What the exercise asks> Output the lines exactly, from the one where "Recreate this scene" appears through the one where "random.seed(7)" appears. Images are left out.

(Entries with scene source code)
-----
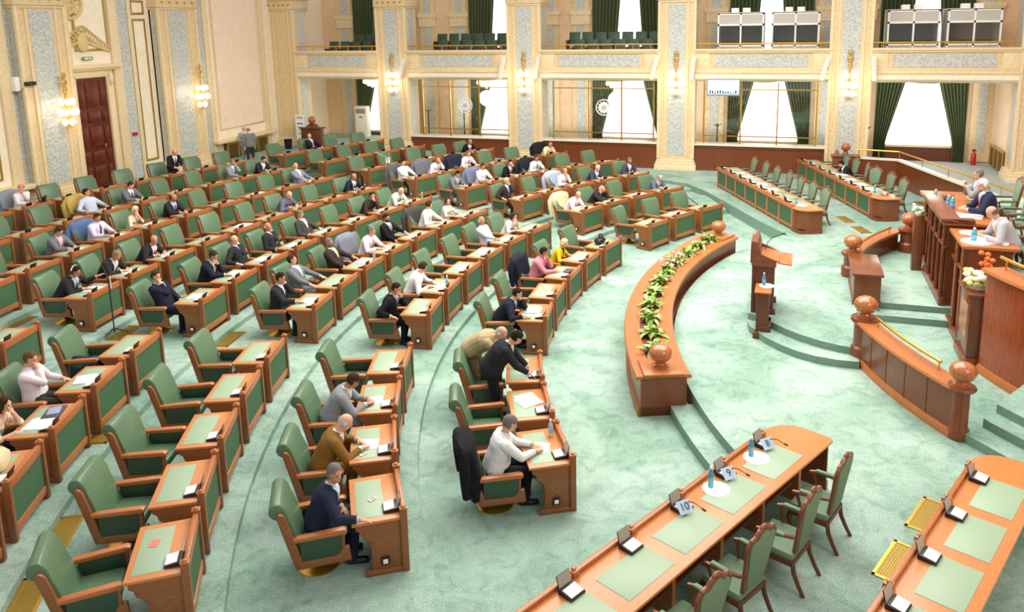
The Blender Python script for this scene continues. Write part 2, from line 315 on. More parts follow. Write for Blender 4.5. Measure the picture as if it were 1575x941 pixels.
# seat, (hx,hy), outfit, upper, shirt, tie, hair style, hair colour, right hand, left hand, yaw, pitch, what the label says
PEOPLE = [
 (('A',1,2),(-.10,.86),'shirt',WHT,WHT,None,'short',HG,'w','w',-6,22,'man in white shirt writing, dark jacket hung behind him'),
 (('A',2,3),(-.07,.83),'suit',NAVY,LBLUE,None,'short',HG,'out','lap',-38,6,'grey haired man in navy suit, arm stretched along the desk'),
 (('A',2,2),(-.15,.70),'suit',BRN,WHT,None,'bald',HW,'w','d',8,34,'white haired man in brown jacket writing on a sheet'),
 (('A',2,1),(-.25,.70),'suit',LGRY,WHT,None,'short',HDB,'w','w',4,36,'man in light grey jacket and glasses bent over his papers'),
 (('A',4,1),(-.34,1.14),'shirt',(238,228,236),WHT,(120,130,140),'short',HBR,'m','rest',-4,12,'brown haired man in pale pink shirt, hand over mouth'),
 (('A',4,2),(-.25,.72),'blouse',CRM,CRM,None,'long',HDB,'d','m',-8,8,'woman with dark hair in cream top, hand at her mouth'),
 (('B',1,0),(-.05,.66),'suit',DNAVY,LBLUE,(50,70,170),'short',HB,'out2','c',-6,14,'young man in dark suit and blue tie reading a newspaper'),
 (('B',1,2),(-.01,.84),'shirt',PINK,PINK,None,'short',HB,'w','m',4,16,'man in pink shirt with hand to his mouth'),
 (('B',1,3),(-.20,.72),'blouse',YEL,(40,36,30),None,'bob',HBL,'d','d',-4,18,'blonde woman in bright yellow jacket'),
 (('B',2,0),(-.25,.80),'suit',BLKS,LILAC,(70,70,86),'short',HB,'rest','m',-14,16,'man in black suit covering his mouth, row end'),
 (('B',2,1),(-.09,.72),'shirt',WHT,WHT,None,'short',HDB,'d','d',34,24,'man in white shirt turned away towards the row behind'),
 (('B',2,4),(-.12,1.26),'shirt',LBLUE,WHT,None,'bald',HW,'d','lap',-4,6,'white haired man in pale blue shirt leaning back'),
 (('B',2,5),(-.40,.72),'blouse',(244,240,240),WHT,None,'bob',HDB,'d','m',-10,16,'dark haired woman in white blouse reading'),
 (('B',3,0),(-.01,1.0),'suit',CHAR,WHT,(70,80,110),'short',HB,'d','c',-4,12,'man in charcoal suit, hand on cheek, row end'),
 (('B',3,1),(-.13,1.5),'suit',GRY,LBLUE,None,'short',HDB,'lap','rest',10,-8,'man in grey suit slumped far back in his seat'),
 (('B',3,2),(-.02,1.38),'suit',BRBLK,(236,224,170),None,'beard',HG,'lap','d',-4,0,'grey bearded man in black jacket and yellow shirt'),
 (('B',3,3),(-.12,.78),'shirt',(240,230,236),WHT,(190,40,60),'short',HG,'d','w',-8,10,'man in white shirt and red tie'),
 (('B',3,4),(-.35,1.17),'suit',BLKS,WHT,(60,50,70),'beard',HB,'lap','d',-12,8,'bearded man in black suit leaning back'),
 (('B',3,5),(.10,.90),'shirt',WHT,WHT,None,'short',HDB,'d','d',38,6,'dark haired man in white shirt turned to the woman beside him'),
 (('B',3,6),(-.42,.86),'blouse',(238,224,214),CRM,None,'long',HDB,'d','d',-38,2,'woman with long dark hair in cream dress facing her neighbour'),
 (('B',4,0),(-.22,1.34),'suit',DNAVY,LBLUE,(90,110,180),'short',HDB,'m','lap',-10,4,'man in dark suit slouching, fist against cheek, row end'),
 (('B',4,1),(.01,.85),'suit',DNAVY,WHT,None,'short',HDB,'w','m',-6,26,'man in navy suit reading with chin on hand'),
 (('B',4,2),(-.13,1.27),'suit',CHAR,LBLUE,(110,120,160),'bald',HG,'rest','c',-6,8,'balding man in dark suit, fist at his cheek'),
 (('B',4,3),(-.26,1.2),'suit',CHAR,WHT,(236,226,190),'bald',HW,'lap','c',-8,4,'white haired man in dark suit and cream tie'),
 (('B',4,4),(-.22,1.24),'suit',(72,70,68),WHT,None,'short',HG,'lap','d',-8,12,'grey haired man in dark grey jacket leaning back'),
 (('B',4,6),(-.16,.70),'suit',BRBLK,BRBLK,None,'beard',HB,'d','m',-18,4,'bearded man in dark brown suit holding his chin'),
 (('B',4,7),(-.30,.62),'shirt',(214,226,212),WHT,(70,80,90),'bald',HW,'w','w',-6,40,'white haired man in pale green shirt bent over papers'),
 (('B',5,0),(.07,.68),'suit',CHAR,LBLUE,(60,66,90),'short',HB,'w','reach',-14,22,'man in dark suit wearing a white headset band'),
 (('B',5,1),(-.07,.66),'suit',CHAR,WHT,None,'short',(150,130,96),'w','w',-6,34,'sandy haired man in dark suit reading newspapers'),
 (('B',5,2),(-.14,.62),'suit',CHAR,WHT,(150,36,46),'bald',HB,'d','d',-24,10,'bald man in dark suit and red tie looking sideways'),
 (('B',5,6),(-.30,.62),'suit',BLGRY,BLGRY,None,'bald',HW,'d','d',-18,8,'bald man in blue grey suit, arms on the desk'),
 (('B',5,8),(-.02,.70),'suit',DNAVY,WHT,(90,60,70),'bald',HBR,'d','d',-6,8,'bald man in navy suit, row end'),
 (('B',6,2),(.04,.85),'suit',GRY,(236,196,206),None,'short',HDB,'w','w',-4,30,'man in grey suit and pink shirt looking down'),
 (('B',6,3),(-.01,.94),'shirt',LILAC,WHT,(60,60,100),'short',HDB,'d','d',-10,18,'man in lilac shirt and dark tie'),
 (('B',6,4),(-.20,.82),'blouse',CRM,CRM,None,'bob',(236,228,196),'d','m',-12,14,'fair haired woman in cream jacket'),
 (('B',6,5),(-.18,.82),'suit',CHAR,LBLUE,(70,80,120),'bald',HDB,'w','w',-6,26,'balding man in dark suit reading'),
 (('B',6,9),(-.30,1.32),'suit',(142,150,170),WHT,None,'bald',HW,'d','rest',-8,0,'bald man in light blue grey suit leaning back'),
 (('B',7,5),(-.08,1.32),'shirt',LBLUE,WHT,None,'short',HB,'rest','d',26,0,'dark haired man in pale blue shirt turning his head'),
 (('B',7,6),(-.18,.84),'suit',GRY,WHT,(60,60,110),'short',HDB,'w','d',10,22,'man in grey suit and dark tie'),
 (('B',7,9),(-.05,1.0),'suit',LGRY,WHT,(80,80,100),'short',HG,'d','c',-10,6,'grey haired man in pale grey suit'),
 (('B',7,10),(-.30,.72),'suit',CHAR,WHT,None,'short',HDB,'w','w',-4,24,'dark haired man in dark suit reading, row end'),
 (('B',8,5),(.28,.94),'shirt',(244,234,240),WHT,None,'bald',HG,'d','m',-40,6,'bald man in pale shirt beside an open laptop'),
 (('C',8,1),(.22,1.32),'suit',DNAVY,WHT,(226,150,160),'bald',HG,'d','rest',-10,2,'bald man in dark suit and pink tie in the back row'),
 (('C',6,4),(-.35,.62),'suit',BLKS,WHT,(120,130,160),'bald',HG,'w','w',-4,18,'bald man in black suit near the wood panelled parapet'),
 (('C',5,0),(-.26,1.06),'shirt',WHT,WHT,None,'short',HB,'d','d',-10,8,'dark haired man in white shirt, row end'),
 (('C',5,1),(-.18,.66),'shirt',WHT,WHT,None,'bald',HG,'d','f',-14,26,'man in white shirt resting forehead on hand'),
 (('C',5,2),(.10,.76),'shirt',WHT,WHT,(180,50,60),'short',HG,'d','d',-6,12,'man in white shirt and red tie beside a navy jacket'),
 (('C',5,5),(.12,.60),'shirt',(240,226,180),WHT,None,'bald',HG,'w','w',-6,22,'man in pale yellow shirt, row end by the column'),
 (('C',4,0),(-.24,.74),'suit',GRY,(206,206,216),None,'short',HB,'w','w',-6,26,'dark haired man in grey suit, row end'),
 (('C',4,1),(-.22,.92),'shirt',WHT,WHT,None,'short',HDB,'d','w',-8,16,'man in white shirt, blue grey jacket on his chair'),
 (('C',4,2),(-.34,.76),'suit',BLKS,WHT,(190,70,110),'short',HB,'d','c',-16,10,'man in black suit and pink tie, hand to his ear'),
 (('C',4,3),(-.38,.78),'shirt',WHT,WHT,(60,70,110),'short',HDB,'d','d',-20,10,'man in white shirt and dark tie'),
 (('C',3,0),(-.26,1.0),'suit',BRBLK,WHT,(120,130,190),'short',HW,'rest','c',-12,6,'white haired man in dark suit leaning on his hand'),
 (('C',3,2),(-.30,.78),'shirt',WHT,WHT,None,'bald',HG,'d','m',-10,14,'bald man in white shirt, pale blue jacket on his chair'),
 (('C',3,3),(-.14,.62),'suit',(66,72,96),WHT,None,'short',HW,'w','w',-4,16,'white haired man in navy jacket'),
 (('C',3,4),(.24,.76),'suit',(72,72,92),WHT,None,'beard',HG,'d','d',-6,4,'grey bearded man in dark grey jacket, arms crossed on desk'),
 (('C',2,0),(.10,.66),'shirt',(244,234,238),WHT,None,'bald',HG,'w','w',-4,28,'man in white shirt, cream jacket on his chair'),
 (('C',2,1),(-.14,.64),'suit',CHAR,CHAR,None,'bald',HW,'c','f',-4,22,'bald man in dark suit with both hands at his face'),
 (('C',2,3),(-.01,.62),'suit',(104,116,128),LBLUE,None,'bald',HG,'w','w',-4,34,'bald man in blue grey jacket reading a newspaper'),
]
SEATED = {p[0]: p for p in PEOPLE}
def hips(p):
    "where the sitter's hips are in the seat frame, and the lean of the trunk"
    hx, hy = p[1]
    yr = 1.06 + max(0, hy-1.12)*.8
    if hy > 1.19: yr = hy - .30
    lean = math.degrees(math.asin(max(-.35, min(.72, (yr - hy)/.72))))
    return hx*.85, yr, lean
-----
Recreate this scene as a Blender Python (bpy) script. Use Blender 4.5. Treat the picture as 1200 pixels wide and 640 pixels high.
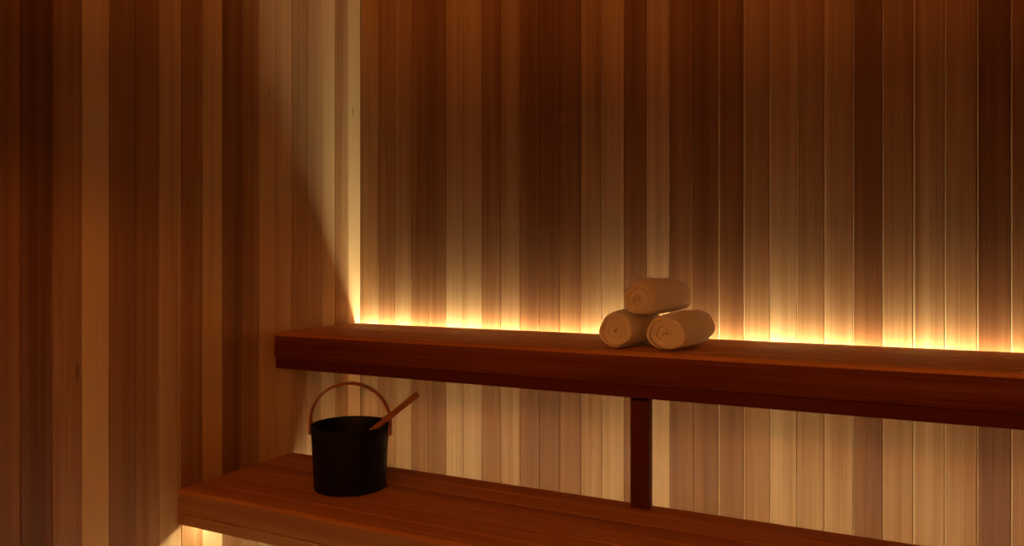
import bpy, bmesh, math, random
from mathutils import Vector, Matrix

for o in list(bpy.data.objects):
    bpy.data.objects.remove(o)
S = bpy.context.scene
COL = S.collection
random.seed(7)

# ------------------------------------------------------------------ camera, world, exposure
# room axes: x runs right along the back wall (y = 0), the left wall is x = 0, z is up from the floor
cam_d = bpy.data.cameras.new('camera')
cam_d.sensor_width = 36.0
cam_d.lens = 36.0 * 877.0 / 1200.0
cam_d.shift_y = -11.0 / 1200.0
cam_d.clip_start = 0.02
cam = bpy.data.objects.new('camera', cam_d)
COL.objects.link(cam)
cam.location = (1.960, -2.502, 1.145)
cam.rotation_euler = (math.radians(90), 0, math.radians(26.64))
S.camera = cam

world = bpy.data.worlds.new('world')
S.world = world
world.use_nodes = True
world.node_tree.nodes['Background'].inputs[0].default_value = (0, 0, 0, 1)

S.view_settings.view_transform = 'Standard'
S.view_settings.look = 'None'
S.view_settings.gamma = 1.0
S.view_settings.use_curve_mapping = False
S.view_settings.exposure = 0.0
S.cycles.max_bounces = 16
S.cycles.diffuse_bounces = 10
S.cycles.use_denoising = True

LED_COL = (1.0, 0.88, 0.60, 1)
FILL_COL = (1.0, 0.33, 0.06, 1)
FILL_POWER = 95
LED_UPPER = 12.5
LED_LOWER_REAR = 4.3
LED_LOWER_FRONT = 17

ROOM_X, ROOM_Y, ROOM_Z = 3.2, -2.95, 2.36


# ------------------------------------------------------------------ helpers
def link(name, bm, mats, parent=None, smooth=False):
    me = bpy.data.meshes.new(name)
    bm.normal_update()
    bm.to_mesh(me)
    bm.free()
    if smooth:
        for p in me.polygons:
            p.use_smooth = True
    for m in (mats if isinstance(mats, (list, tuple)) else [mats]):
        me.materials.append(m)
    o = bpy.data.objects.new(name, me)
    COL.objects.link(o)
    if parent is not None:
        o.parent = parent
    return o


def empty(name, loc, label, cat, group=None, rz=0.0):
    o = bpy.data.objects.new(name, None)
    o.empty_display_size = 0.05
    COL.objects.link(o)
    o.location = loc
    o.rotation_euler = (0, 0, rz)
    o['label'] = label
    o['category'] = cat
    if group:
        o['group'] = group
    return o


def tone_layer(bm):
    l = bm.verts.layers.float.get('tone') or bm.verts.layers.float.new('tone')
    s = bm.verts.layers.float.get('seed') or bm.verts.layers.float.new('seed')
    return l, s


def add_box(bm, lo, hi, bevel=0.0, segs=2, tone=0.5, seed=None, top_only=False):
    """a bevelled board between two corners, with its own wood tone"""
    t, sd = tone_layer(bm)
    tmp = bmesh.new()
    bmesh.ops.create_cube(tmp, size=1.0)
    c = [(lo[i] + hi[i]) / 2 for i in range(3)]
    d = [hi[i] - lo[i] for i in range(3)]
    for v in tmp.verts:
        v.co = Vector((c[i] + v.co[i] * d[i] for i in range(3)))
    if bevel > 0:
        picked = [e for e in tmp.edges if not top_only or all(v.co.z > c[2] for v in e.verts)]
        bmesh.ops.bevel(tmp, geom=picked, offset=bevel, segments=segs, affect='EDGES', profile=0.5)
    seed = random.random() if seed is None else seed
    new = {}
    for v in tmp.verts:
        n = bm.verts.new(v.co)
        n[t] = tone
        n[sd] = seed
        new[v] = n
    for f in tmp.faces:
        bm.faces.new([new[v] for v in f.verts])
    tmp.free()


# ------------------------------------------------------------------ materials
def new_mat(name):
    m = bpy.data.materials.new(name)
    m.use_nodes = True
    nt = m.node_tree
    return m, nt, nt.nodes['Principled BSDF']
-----
Exercise answer>
Recreate this scene as a Blender Python (bpy) script. Use Blender 4.5. Treat the picture as 1200 pixels wide and 640 pixels high.
import bpy, bmesh, math, random
from mathutils import Vector, Matrix

for o in list(bpy.data.objects):
    bpy.data.objects.remove(o)
S = bpy.context.scene
COL = S.collection
random.seed(7)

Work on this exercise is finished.